To hear Gabe Kapler, as good a spinner of yarns as anyone in baseball, tell the story of his Mexico City Metro adventure on Friday that made him late to practice brought smiles, as did his recounting of his second attempt Thursday night, when he hoped to go to a concert.
“I went to the subway station that was closest to our hotel, and it was jam packed. I didn’t know what I was worried about. The trains come by, and there’s not room to get on the train. So there’s a few people who are really savvy, and they’re going running back style, and pushing through the line and getting on the train, but I didn’t quite feel confident enough to do that,” Kapler said, smiling. “So one train had come by,, couldn’t get on it. Another train had come by, doors were open, couldn’t get on it.”
Kapler’s night wasn’t ruined, however.
“I ended up pivoting and walking to my second taco spot. And just, you know, got some beers and some tacos, and it turned out to be equally rewarding.”
For the players from Latin America, the event recreates the atmosphere of the ballgames they went to growing up, be they in Mexico, Venezuela, the Dominican Republic, or elsewhere.
“I’d say that I’m closer to my roots, even in Mexico,” said Giants infielder Thairo Estrada, a Venezuelan, prior to Sunday’s game. “Obviously, everybody here speaks Spanish. We’ve enjoyed it, and yesterday was an unbelievable scene.”
While baseball, by and large, is the No. 2 sport in Mexico, far behind soccer, events like the MLB Mexico City Series spread the game abroad and build an audience for Major League Baseball.
There were plenty of fans who made the trip to Mexico City from California and elsewhere – the stands at Estadio Alfredo Harp Helu were full of Padres and Giants jerseys – but there were plenty of jerseys from the Liga Mexicana de Beisbol and the Liga ARCO Mexicana del Pacifico. You couldn’t walk 10 yards on the concourse without seeing a fan wearing a jersey from the Diablos Rojos de Mexico, who play at the ballpark where the series was held, or, say, someone with a jersey from the Narajeros de Hermosillo or the Acereros de Monclova.

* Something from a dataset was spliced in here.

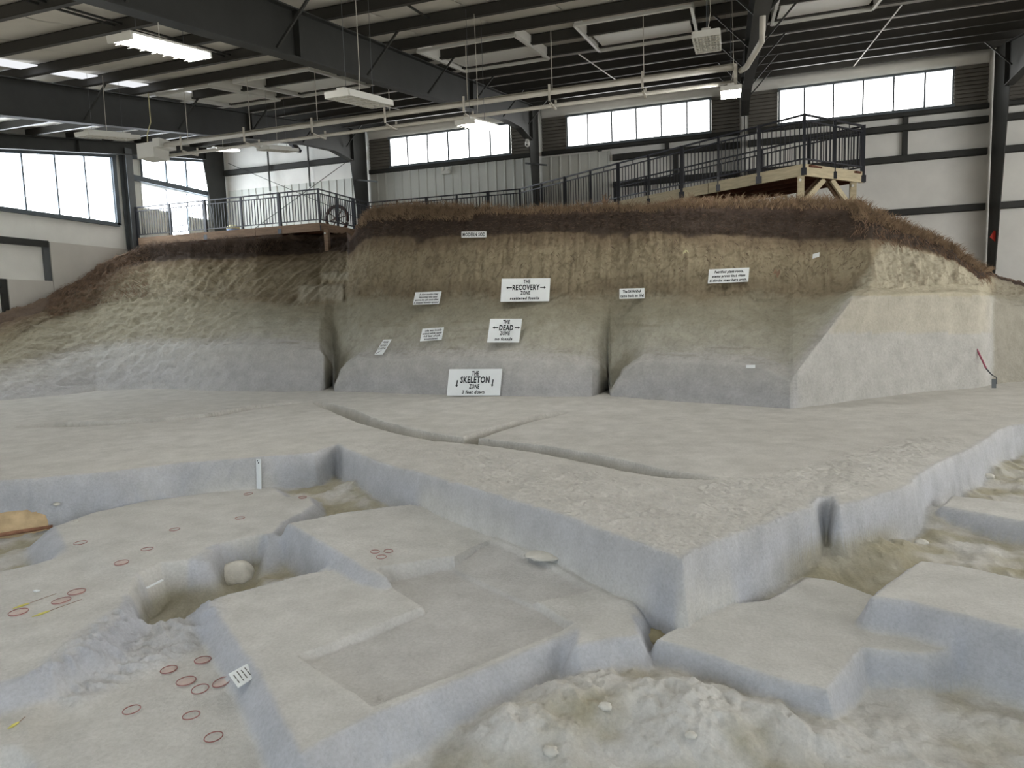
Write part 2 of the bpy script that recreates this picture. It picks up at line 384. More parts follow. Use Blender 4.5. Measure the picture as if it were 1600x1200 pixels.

You can flip through any number of live soccer games from around the world every day on cable TV in the United States, and if you’ve cut the cord, you can stream them online. But unlike in soccer, where the top leagues in, perhaps, a dozen different countries can credibly claim to be the best league in the world, there’s no debate in baseball.
If every team played a two-game set abroad every season, Major League Baseball could effectively and quickly build a fan base in countries that already have baseball as a part of their sports culture, as well as in countries that don’t.
In a time where more and more sports leagues outside the United States are competing for American viewers, rights fees and advertising dollars, playing a series outside the U.S. and Canada is the best way to spread the gospel of baseball abroad.
This series, and those like it, including the MLB London Series between the Chicago Cubs and St. Louis Cardinals later this season, shouldn’t be a curiosity, they should be an annual event for every franchise.